* _Given exercise_:
Please write out the lines of the data exactly, beginning with the first and ending with the line containing "rng = np.random.default_rng(7)"; leave the pictures behind.

* _Dataset content_:
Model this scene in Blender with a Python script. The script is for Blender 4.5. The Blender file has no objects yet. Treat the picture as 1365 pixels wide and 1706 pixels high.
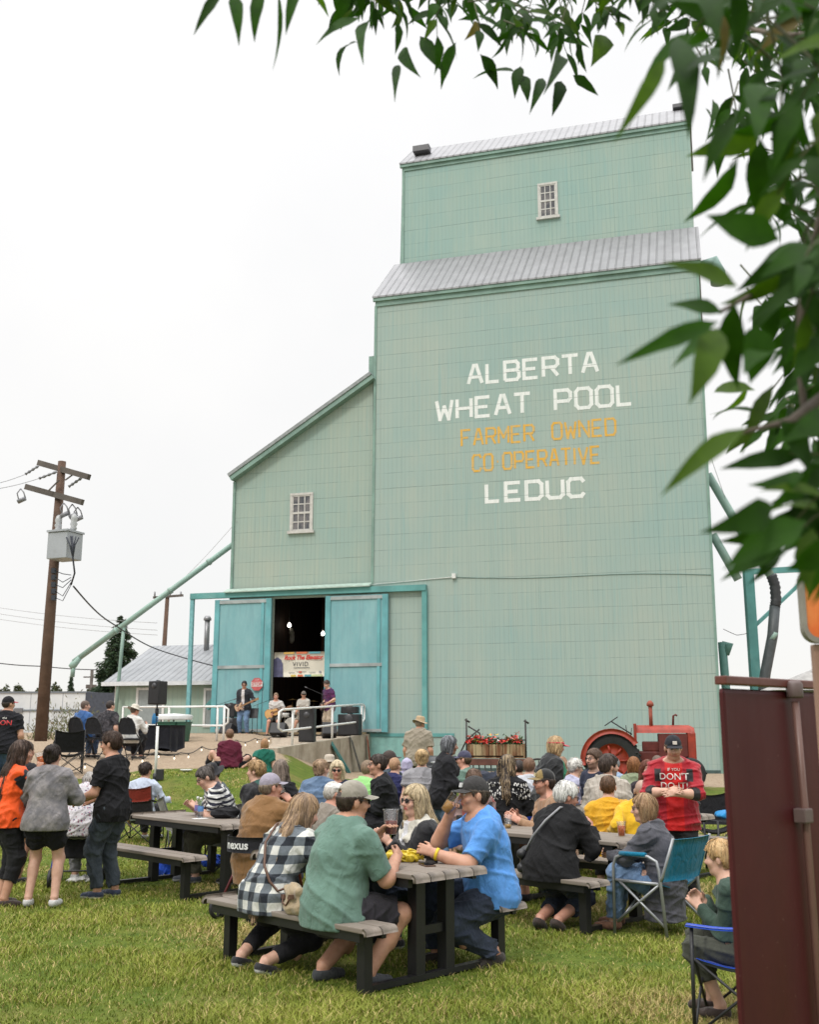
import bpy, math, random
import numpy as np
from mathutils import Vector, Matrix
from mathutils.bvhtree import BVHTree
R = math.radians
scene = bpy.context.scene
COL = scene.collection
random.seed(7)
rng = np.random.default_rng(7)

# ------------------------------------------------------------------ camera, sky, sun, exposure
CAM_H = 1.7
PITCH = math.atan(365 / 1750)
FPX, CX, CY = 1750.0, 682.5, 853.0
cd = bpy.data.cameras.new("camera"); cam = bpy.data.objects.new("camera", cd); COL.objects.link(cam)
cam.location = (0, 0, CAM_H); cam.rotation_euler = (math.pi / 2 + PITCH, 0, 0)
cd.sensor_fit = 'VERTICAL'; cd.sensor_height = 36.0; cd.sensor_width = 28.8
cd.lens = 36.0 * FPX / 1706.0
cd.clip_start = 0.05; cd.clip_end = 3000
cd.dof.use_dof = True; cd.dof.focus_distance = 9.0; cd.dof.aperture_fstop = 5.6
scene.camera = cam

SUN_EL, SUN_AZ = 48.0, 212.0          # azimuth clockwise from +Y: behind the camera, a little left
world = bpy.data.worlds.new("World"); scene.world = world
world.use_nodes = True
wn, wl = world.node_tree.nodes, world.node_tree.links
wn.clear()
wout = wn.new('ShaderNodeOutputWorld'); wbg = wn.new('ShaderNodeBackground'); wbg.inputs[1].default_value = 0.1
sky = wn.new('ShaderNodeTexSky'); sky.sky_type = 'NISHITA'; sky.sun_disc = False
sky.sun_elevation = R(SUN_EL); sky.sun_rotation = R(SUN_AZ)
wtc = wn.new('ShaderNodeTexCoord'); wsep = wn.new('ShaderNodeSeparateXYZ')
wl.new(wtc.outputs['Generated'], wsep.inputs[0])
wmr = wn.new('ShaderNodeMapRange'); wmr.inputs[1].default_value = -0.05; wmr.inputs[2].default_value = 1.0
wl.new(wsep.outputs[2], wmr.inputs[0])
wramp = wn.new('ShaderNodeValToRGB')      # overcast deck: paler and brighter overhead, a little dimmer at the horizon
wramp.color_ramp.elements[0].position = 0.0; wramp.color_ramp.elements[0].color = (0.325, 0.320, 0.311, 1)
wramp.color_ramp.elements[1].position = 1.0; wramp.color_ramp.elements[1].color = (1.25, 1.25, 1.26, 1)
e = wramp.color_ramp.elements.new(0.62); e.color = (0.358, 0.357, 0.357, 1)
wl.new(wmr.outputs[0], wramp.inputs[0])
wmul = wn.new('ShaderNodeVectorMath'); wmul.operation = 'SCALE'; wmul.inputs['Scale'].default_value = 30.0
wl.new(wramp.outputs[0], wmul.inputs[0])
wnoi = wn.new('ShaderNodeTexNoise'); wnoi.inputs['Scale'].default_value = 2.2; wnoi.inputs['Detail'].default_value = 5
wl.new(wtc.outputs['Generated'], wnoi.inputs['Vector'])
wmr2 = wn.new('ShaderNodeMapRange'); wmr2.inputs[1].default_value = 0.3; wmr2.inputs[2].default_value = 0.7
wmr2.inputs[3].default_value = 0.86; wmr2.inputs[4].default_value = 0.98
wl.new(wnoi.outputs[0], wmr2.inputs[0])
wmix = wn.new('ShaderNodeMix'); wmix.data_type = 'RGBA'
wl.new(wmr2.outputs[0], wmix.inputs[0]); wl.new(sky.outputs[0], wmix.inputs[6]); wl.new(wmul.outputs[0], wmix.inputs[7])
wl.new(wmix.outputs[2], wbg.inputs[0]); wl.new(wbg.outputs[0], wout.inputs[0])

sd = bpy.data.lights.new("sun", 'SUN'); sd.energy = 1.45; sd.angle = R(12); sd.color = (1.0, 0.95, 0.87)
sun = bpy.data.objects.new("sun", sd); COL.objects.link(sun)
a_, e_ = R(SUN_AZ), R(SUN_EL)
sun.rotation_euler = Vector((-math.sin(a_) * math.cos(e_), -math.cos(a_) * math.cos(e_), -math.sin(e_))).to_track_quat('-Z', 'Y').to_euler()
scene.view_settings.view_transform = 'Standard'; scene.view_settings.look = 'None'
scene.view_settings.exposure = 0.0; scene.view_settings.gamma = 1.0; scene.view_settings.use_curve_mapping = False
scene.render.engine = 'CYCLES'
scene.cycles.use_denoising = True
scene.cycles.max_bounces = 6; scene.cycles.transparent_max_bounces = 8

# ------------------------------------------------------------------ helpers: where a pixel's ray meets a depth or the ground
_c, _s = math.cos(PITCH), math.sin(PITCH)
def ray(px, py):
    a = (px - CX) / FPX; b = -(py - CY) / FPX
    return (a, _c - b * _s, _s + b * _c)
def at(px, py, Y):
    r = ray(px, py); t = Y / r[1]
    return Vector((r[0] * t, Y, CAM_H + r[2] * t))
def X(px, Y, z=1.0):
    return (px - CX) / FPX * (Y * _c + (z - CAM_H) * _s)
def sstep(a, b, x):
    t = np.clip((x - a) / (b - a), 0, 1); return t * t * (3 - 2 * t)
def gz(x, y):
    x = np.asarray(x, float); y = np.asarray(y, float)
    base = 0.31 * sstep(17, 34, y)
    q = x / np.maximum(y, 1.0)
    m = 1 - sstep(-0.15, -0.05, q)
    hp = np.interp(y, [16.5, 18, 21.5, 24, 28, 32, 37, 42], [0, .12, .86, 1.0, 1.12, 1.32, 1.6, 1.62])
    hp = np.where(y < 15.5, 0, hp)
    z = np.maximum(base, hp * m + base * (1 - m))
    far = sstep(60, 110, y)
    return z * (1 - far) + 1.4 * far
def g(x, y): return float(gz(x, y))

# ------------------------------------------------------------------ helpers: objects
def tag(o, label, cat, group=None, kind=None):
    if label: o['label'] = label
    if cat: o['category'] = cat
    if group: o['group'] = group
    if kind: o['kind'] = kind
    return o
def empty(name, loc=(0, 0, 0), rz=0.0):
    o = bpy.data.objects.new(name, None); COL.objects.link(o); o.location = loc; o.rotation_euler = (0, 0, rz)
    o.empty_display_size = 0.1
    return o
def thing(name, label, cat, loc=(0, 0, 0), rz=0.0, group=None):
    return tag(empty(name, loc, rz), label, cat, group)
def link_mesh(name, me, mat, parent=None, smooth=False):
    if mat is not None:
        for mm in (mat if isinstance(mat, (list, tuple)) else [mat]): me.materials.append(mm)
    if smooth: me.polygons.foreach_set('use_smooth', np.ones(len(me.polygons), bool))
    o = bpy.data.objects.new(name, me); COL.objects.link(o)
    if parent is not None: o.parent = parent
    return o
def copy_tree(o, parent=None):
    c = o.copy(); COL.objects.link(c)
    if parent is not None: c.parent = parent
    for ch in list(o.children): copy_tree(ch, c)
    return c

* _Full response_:
Model this scene in Blender with a Python script. The script is for Blender 4.5. The Blender file has no objects yet. Treat the picture as 1365 pixels wide and 1706 pixels high.
import bpy, math, random
import numpy as np
from mathutils import Vector, Matrix
from mathutils.bvhtree import BVHTree
R = math.radians
scene = bpy.context.scene
COL = scene.collection
random.seed(7)
rng = np.random.default_rng(7)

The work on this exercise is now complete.